Green's function treatment of Rydberg molecules with spins
Chris H. Greene, Matthew T. Eiles
TL;DR
This work develops a fully spin-dependent Coulomb Green's function framework to compute the adiabatic potential energy curves of long-range Rydberg molecules, incorporating fine-structure, hyperfine, and spin–orbit couplings. By reframing the problem as a determinantal root search for a spin-aware Green's function, it avoids the nonuniqueness and convergence problems of zero-range diagonalization and provides a direct link between electron–atom scattering phaseshifts, quantum defects, and molecular potentials. The method yields accurate PECs for high-lying Rydberg states and reveals how hyperfine and P-/D-wave contributions shape butterfly and trilobite states, with implications for spectroscopic interpretation and phase-shift extraction. Overall, this spin-inclusive Green's function approach offers a robust, self-consistent path to quantitatively connect Rydberg-molecule spectra with underlying scattering physics, and it enables high-n calculations without exponential basis growth.
Abstract
The determination of ultra-long-range molecular potential curves has been reformulated using the Coulomb Greens function to give a solution in terms of the roots of an analytical determinantal equation.

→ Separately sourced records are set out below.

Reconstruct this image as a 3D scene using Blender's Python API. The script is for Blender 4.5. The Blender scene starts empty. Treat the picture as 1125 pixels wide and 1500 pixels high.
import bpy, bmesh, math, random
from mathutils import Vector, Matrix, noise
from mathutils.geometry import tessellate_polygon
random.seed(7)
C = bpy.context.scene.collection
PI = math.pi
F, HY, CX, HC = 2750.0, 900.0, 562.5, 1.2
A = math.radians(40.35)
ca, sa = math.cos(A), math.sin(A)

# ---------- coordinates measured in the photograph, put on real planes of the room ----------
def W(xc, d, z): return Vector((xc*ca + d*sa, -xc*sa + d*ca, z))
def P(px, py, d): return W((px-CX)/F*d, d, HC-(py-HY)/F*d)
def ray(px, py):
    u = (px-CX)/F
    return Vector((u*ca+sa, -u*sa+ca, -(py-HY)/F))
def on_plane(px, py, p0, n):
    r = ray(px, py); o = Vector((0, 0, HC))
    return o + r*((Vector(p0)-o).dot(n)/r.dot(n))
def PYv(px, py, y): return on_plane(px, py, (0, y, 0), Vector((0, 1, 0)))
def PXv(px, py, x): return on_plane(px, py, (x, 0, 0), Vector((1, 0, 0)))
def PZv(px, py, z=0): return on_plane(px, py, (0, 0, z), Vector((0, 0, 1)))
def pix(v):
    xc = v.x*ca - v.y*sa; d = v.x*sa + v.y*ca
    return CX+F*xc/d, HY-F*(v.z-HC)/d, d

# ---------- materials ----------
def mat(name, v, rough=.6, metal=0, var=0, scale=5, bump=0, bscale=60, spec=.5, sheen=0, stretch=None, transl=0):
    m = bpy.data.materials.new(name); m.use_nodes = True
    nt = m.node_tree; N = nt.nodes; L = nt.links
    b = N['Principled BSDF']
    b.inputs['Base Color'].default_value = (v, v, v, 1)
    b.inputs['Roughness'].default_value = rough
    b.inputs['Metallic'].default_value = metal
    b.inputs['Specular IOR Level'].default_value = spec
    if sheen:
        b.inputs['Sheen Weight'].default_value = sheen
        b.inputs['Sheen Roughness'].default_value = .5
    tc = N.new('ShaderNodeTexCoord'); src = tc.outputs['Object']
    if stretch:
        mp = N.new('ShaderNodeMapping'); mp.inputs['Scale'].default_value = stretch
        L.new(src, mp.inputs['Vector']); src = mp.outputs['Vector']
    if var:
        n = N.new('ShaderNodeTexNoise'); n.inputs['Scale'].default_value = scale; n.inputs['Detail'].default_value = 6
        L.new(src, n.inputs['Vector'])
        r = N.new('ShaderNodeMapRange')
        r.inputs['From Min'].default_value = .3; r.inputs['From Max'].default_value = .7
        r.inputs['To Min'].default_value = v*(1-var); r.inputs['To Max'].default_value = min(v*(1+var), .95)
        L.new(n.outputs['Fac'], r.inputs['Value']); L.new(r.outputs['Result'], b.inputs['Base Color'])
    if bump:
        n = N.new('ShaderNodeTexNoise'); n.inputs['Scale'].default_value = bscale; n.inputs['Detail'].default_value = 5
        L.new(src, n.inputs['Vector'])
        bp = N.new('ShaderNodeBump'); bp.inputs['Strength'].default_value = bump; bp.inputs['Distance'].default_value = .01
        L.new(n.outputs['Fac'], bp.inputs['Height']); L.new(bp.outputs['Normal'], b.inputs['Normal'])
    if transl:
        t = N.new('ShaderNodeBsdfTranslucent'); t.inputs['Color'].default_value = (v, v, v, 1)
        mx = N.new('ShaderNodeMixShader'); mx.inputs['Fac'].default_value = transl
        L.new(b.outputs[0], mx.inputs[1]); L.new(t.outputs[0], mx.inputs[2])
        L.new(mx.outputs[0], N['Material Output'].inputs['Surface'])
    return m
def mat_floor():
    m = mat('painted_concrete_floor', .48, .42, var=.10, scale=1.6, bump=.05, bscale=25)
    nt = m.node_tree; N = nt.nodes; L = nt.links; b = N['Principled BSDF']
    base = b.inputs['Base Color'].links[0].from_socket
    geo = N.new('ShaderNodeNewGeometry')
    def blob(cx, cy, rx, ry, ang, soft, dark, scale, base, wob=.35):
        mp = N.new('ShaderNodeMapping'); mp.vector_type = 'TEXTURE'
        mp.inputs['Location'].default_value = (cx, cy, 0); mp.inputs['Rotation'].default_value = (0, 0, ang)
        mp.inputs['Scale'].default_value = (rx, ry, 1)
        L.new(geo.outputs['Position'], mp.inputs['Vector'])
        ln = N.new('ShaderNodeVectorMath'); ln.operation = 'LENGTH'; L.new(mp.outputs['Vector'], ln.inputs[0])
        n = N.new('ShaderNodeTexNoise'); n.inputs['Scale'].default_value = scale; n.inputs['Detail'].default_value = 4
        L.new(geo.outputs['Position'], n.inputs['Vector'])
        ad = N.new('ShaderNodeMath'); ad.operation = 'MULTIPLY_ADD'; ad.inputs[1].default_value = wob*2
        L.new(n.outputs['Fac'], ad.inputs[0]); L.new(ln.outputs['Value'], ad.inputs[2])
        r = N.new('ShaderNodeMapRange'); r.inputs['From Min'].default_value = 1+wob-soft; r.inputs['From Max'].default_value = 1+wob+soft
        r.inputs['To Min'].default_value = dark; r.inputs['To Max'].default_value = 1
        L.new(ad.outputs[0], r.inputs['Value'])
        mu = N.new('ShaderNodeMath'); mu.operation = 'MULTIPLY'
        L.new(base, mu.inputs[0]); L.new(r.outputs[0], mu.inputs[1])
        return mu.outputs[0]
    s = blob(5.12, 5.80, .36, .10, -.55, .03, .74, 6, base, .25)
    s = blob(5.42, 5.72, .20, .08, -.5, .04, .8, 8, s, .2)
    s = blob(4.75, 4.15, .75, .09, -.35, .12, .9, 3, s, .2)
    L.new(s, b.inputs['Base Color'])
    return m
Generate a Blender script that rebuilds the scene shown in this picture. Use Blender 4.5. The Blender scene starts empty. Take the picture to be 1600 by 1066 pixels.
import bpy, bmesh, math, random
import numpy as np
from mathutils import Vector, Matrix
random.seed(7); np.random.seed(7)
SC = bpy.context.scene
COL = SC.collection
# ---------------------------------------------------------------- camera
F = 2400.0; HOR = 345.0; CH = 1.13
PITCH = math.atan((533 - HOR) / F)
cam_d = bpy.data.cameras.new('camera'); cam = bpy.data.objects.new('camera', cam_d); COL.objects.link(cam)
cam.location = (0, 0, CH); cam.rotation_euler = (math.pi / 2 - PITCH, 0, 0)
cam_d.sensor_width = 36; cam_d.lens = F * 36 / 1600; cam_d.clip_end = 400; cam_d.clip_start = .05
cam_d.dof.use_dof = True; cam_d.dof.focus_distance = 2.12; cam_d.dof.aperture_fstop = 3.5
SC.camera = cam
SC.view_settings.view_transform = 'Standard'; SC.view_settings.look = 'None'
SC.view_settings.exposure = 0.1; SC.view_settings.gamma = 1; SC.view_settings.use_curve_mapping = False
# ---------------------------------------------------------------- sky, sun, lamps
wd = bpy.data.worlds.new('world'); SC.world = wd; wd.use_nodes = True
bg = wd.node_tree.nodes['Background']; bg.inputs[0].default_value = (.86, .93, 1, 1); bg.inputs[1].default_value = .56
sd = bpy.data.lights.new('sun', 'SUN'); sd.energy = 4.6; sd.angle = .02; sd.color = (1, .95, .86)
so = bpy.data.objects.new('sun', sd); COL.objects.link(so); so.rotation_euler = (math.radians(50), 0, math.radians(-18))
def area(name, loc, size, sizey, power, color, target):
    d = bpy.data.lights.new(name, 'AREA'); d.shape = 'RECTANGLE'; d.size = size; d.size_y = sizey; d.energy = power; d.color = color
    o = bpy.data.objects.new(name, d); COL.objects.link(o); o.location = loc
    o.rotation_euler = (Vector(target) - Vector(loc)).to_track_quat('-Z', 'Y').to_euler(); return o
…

For a system consisting of one Rydberg atom with fine structure and a neutral perturbing ground state atom with hyperfine structure, the solution yields potential energy curves and wavefunctions in terms of the quantum defects of the Rydberg atom and the electron-perturber scattering phaseshifts and hyperfine splittings. This method provides a promising alternative to the standard currently utilized method of diagonalization, which suffers from problematic convergence issues and nonuniqueness, and can potentially yield a more quantitative relationship between Rydberg molecule spectroscopy and electron-atom scattering phaseshifts.